Des anaphores : "J'en perds mon français, j'en perds mes Français, j'en perds mes dents, j'en perds la tête" (p 1)
 
Des répétitions : "Des ébauches, une débauche d'ébauches." "Amour ? Peur. Air ? Peur. Nourriture ? Peur. Plaisirs ? Peur. L'autre ? Peur. Sortir ? Peur." (p 19)
 
Des énumérations : "Humiliée. Battue. Violée. Agressée. Trompée. Abandonnée. Voilée. Lapidée. Oubliée. Reniée. Injuriée. Ridiculisée. Bâillonnée. Effacée. Exploitée. Utilisée.

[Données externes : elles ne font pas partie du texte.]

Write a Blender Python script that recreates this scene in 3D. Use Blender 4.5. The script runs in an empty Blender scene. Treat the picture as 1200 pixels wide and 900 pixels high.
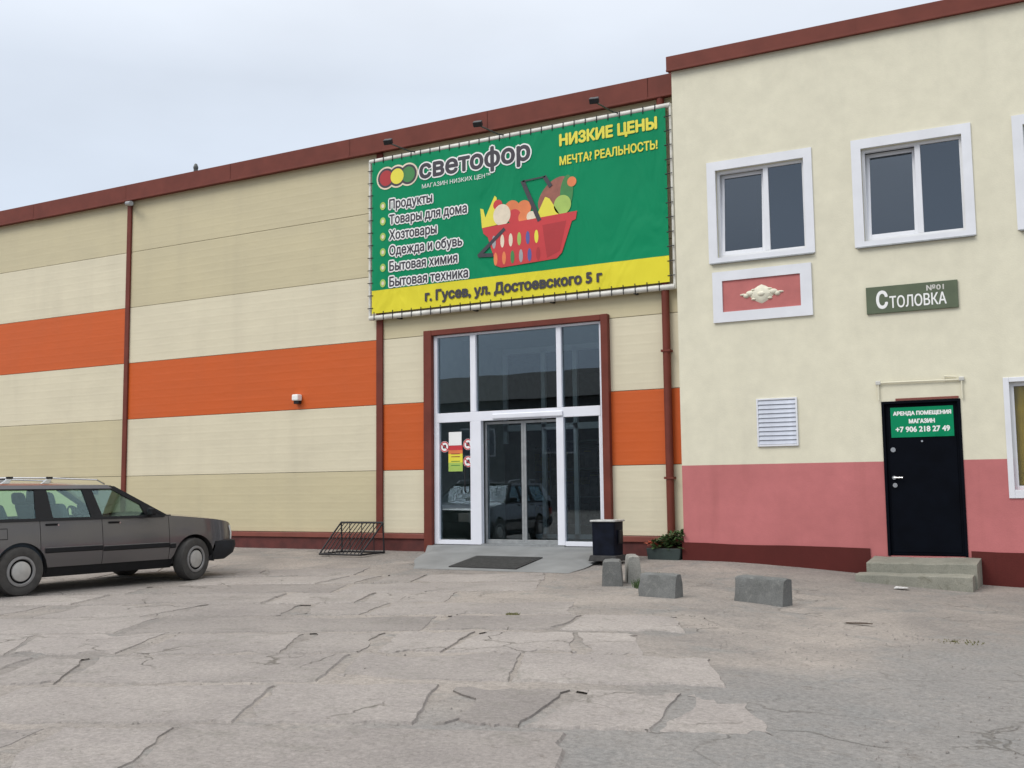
import bpy, bmesh, math, random
from mathutils import Vector, Matrix, noise
from mathutils.geometry import tessellate_polygon, delaunay_2d_cdt
random.seed(11)
S = bpy.context.scene
COL = S.collection

# ------------------------------------------------------------------ camera
cam = bpy.data.cameras.new("camera"); co = bpy.data.objects.new("camera", cam); COL.objects.link(co)
S.camera = co
CF, CP, CR, CY = 1246.179, 0.0974293, -0.0116708, 0.4972346
cam.sensor_fit = 'HORIZONTAL'; cam.sensor_width = 36.0; cam.lens = CF / 1200 * 36
cam.clip_start = 0.1; cam.clip_end = 3000
EYE = Vector((0, -15.9, 1.09))
def cam_axis(x, y):          # direction (image x right, y up, unit forward) in world axes
    c, s = math.cos(CR), math.sin(CR); x, y, w = c*x - s*y, s*x + c*y, 1.0
    return x, y, w
def to_world(x, y, w):
    c, s = math.cos(CR), math.sin(CR); x, y = c*x - s*y, s*x + c*y
    c, s = math.cos(CP), math.sin(CP); f, u = c*w - s*y, s*w + c*y
    return Vector((x*math.cos(CY) - f*math.sin(CY), x*math.sin(CY) + f*math.cos(CY), u))
ax = to_world(1, 0, 0); ay = to_world(0, 1, 0); az = -to_world(0, 0, 1)
M = Matrix((ax, ay, az)).transposed().to_4x4(); M.translation = EYE
co.matrix_world = M

# ------------------------------------------------------------------ sky, sun, exposure
S.view_settings.view_transform = 'Standard'; S.view_settings.look = 'None'
S.view_settings.exposure = 0.02; S.view_settings.gamma = 1.0
SUN_EL, SUN_AZ = math.radians(46), math.radians(208)     # azimuth clockwise from +Y
W = bpy.data.worlds.new("World"); S.world = W; W.use_nodes = True
nt = W.node_tree; N = nt.nodes; L = nt.links
for n in list(N): N.remove(n)
out = N.new('ShaderNodeOutputWorld'); bg = N.new('ShaderNodeBackground'); bg.inputs['Strength'].default_value = 0.1
sky = N.new('ShaderNodeTexSky'); sky.sky_type = 'NISHITA'; sky.sun_disc = False
sky.sun_elevation = SUN_EL; sky.sun_rotation = SUN_AZ; sky.air_density = 1.0; sky.dust_density = 2.0
tc = N.new('ShaderNodeTexCoord'); sep = N.new('ShaderNodeSeparateXYZ'); L.new(tc.outputs['Generated'], sep.inputs[0])
ramp = N.new('ShaderNodeValToRGB'); L.new(sep.outputs['Z'], ramp.inputs[0])
e = ramp.color_ramp.elements; e[0].position = 0.0; e[0].color = (.50, .585, .72, 1); e[1].position = 1.0; e[1].color = (1.9, 1.9, 1.95, 1)
for pos_, c_ in ((.14, (.68, .77, .90, 1)), (.36, (.64, .70, .79, 1)), (.65, (1.25, 1.28, 1.33, 1))):
    q = e.new(pos_); q.color = c_
cloudgain = N.new('ShaderNodeVectorMath'); cloudgain.operation = 'SCALE'; L.new(ramp.outputs[0], cloudgain.inputs[0]); cloudgain.inputs['Scale'].default_value = 11.4
mp = N.new('ShaderNodeMapping'); mp.inputs['Scale'].default_value = (1.3, 1.3, 3.2); L.new(tc.outputs['Generated'], mp.inputs[0])
nz = N.new('ShaderNodeTexNoise'); nz.inputs['Scale'].default_value = 2.2; nz.inputs['Detail'].default_value = 5; nz.inputs['Roughness'].default_value = .5
L.new(mp.outputs[0], nz.inputs[0])
cr = N.new('ShaderNodeMapRange'); L.new(nz.outputs[0], cr.inputs[0]); cr.inputs[1].default_value = .3; cr.inputs[2].default_value = .7; cr.inputs[3].default_value = .93; cr.inputs[4].default_value = 1.06
cl2 = N.new('ShaderNodeVectorMath'); cl2.operation = 'SCALE'; L.new(cloudgain.outputs[0], cl2.inputs[0]); L.new(cr.outputs[0], cl2.inputs['Scale'])
mx = N.new('ShaderNodeMix'); mx.data_type = 'RGBA'; mx.inputs[0].default_value = .92
L.new(sky.outputs[0], mx.inputs[6]); L.new(cl2.outputs[0], mx.inputs[7])
L.new(mx.outputs[2], bg.inputs['Color']); L.new(bg.outputs[0], out.inputs['Surface'])
sl = bpy.data.lights.new("sun", 'SUN'); sl.energy = 1.5; sl.angle = math.radians(28); sl.color = (1, .965, .91)
so = bpy.data.objects.new("sun", sl); COL.objects.link(so)
sd = Vector((math.sin(SUN_AZ)*math.cos(SUN_EL), math.cos(SUN_AZ)*math.cos(SUN_EL), math.sin(SUN_EL)))
so.rotation_euler = sd.to_track_quat('Z', 'Y').to_euler()

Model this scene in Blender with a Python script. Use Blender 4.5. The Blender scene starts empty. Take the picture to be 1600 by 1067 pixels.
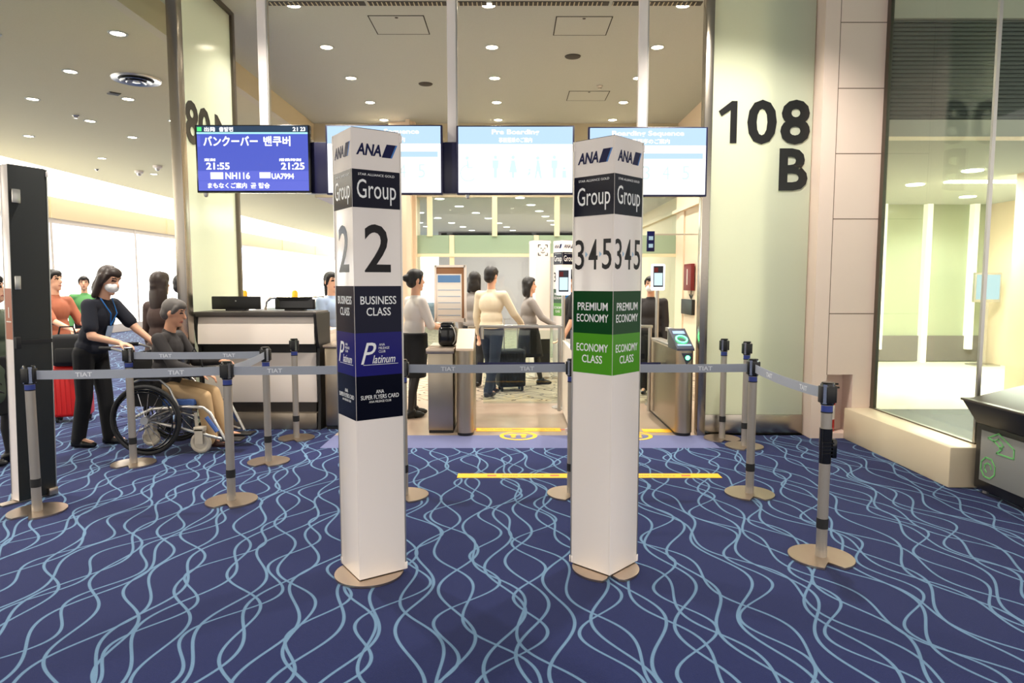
import bpy, bmesh, math, random
from mathutils import Vector as V, Matrix, Euler
random.seed(7)
SC = bpy.context.scene
COL = SC.collection
R = math.radians
# ------------------------------------------------------------------ camera, world, exposure
FPX = 1067.0
PITCH = math.atan(92 / FPX)
EYE = 1.5
cam_d = bpy.data.cameras.new('camera')
cam_d.sensor_width = 36.0
cam_d.lens = FPX / 1600 * 36
cam_d.clip_end = 200
cam = bpy.data.objects.new('camera', cam_d)
COL.objects.link(cam)
cam.location = (0, 0, EYE)
cam.rotation_euler = (math.pi / 2 - PITCH, 0, 0)
SC.camera = cam
world = bpy.data.worlds.new('world')
SC.world = world
world.use_nodes = True
world.node_tree.nodes['Background'].inputs[0].default_value = (1.0, 0.93, 0.84, 1)
world.node_tree.nodes['Background'].inputs[1].default_value = 0.5
SC.view_settings.view_transform = 'Standard'
SC.view_settings.look = 'None'
SC.view_settings.exposure = 1.65
SC.view_settings.gamma = 1.0
SC.view_settings.use_curve_mapping = False
SC.cycles.max_bounces = 6
SC.cycles.diffuse_bounces = 4
SC.cycles.glossy_bounces = 3
SC.cycles.transparent_max_bounces = 16
SC.cycles.sample_clamp_indirect = 6
SC.cycles.use_denoising = True
WARM = (1.0, 0.93, 0.83)
LAMP_W = 75          # spot power of one ceiling downlight
FILL_W = 185          # the same for the unseen fill lamps added above the near hall


# ------------------------------------------------------------------ where things stand
def ray(px, py):
    u = (px - 800) / FPX
    a = (py - 533.5) / FPX
    c, s = math.cos(PITCH), math.sin(PITCH)
    return V((u, c - a * s, -s - a * c))


def G(px, py, z=0.0):                # the point of a horizontal plane
    d = ray(px, py)
    t = (z - EYE) / d.z
    return V((d.x * t, d.y * t, z))


def AT(px, py, Y):                   # the point at a known distance
    d = ray(px, py)
    t = Y / d.y
    return V((d.x * t, Y, EYE + d.z * t))


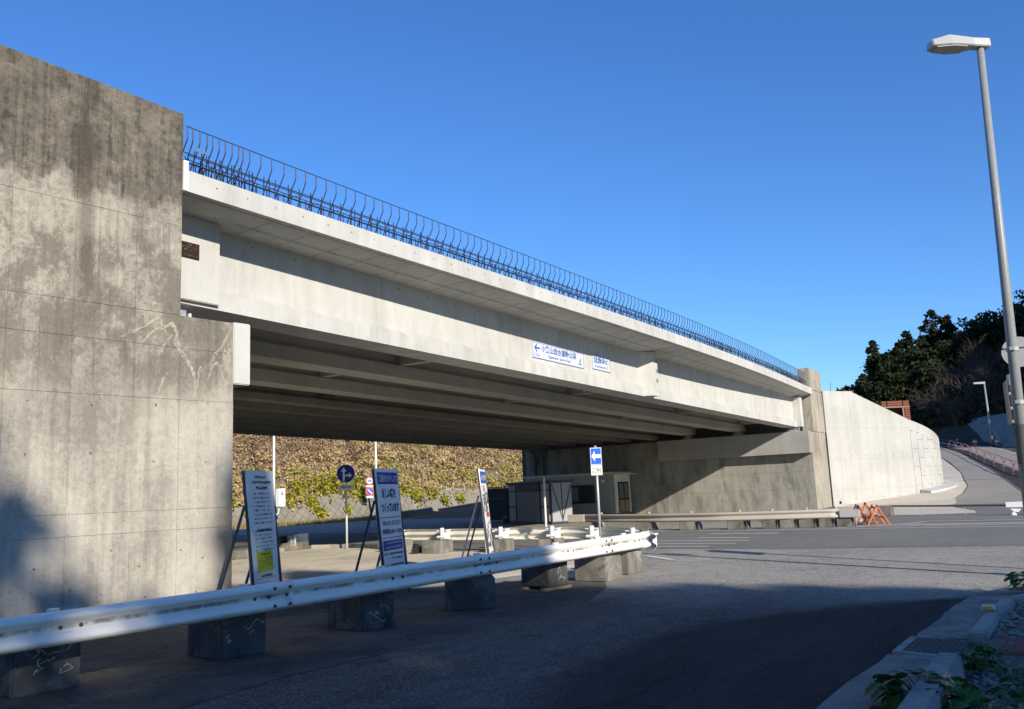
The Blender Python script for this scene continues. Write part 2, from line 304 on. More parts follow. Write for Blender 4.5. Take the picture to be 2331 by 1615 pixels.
# ------------------------------------------------------------------ building helpers
BASE = {}
class MB:
    def __init__(s): s.v = []; s.f = []
    def add(s, vs, fs):
        o = len(s.v); s.v += [tuple(p) for p in vs]; s.f += [tuple(i+o for i in f) for f in fs]; return s
    def box(s, x0, y0, z0, x1, y1, z1):
        vs = [(x, y, z) for z in (z0, z1) for y in (y0, y1) for x in (x0, x1)]
        return s.add(vs, [(0, 2, 3, 1), (4, 5, 7, 6), (0, 1, 5, 4), (2, 6, 7, 3), (0, 4, 6, 2), (1, 3, 7, 5)])
    def obox(s, c, ax, ay, az):
        c, ax, ay, az = map(Vector, (c, ax, ay, az))
        vs = [c+ax*i+ay*j+az*k for k in (-1, 1) for j in (-1, 1) for i in (-1, 1)]
        return s.add(vs, [(0, 2, 3, 1), (4, 5, 7, 6), (0, 1, 5, 4), (2, 6, 7, 3), (0, 4, 6, 2), (1, 3, 7, 5)])
    def bar(s, a, b, w, h=None, up=(0, 0, 1)):
        a, b = Vector(a), Vector(b); d = b-a; L = d.length; d.normalize(); u = Vector(up)
        if abs(d.dot(u)) > .98: u = Vector((1, 0, 0))
        r = d.cross(u).normalized(); u = r.cross(d)
        return s.obox((a+b)/2, d*L/2, r*w/2, u*(h or w)/2)
    def loft(s, secs, cap=True, closed=True):
        n = len(secs[0]); o = len(s.v)
        for q in secs: s.v += [tuple(p) for p in q]
        for i in range(len(secs)-1):
            for j in range(n if closed else n-1):
                a = o+i*n+j; b = o+i*n+(j+1) % n
                s.f.append((a, b, b+n, a+n))
        if cap and closed:
            s.f.append(tuple(range(o, o+n))[::-1]); e = o+(len(secs)-1)*n; s.f.append(tuple(range(e, e+n)))
        return s
    def prism(s, poly, z0, z1):
        return s.loft([[(x, y, z0) for x, y in poly], [(x, y, z1) for x, y in poly]])
    def prism_xz(s, poly, y0, y1):
        return s.loft([[(x, y1, z) for x, z in poly], [(x, y0, z) for x, z in poly]])
    def tube(s, pts, r, seg=8, r2=None, cap=True):
        pts = [Vector(p) for p in pts]; n = len(pts); secs = []
        u = None
        for i, p in enumerate(pts):
            d = (pts[min(i+1, n-1)]-pts[max(i-1, 0)]).normalized()
            if u is None:
                u = d.cross(Vector((0, 0, 1)) if abs(d.z) < .9 else Vector((1, 0, 0))).normalized()
            else:
                u = (u-d*u.dot(d)).normalized()
            v = d.cross(u); t = i/(n-1) if n > 1 else 0
            rr = r if r2 is None else r+(r2-r)*t
            secs.append([p+u*rr*math.cos(a)+v*rr*math.sin(a) for a in (2*math.pi*k/seg for k in range(seg))])
        return s.loft(secs, cap)
    def disc(s, c, n, r, th=.01, seg=20, rx=None):
        c, n = Vector(c), Vector(n).normalized(); u = n.cross(Vector((0, 0, 1)) if abs(n.z) < .9 else Vector((1, 0, 0))).normalized(); v = n.cross(u)
        mk = lambda o: [c+n*o+u*r*math.cos(a)+v*(rx or r)*math.sin(a) for a in (2*math.pi*k/seg for k in range(seg))]
        return s.loft([mk(-th/2), mk(th/2)])
    def mesh(s, name, mat, off=(0, 0, 0), bevel=0, smooth=False):
        me = bpy.data.meshes.new(name); ox, oy, oz = off
        me.from_pydata([(x-ox, y-oy, z-oz) for x, y, z in s.v], [], s.f)
        if mat: me.materials.append(mat)
        bm = bmesh.new(); bm.from_mesh(me); bmesh.ops.recalc_face_normals(bm, faces=bm.faces)
        if bevel:
            bmesh.ops.bevel(bm, geom=[e for e in bm.edges if e.calc_face_angle(0) > .6], offset=bevel, segments=2, affect='EDGES', clamp_overlap=True)
        bm.to_mesh(me); bm.free()
        if smooth:
            me.polygons.foreach_set('use_smooth', [True]*len(me.polygons))
        return me
    def build(s, name, mat, parent=None, bevel=0, smooth=False, base=None, rot=False):
        """with a parent: vertices are world coordinates unless the parent was made local (rot)"""
        if parent is not None:
            off = (0, 0, 0) if rot else BASE.get(parent.name, (0, 0, 0))
        else:
            if base is None:
                a = np.array(s.v); base = ((a[:, 0].min()+a[:, 0].max())/2, (a[:, 1].min()+a[:, 1].max())/2, a[:, 2].min())
            off = base
        o = bpy.data.objects.new(name, s.mesh(name, mat, off, bevel, smooth)); COL.objects.link(o)
        if parent is not None: o.parent = parent; BASE[o.name] = off
        else: o.location = off; BASE[o.name] = off
        return o

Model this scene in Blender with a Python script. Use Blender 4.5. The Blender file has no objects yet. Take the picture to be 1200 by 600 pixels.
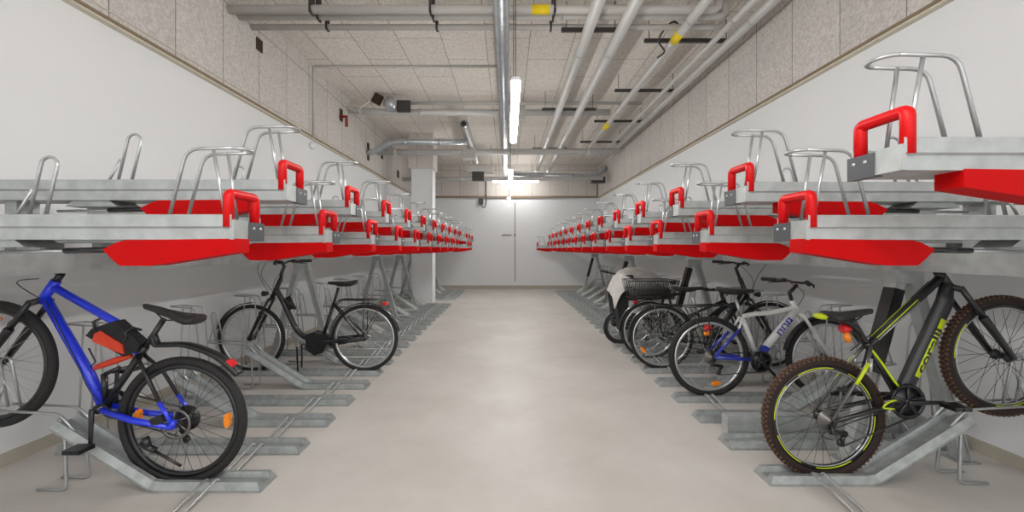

Menacée." (p 13)
 
     Mais aussi des figures d'opposition, en particulier des antiphrases : "Animés / désaminés. Couverts. / Découverts. Mouvements / immobilités. Membrés. / Démembrés. Eparpillés/ regroupés. Dedans / dehors. Minuscules / gigantesques." (p 25) ; "Désapprenons, collectivement, individuellement." (p 22)
 
    Ce registre polémique vient renforcer l'effet de colère, de violence, d'agression, d'animosité que transmet l'intégralité de ce texte et permet à l'auteure de porter une critique et une opposition bien plus forte et percutante. De plus, les phrases sont courtes et s’enchaînent, ce qui donne une grande impression de sécheresse dans le ton employé.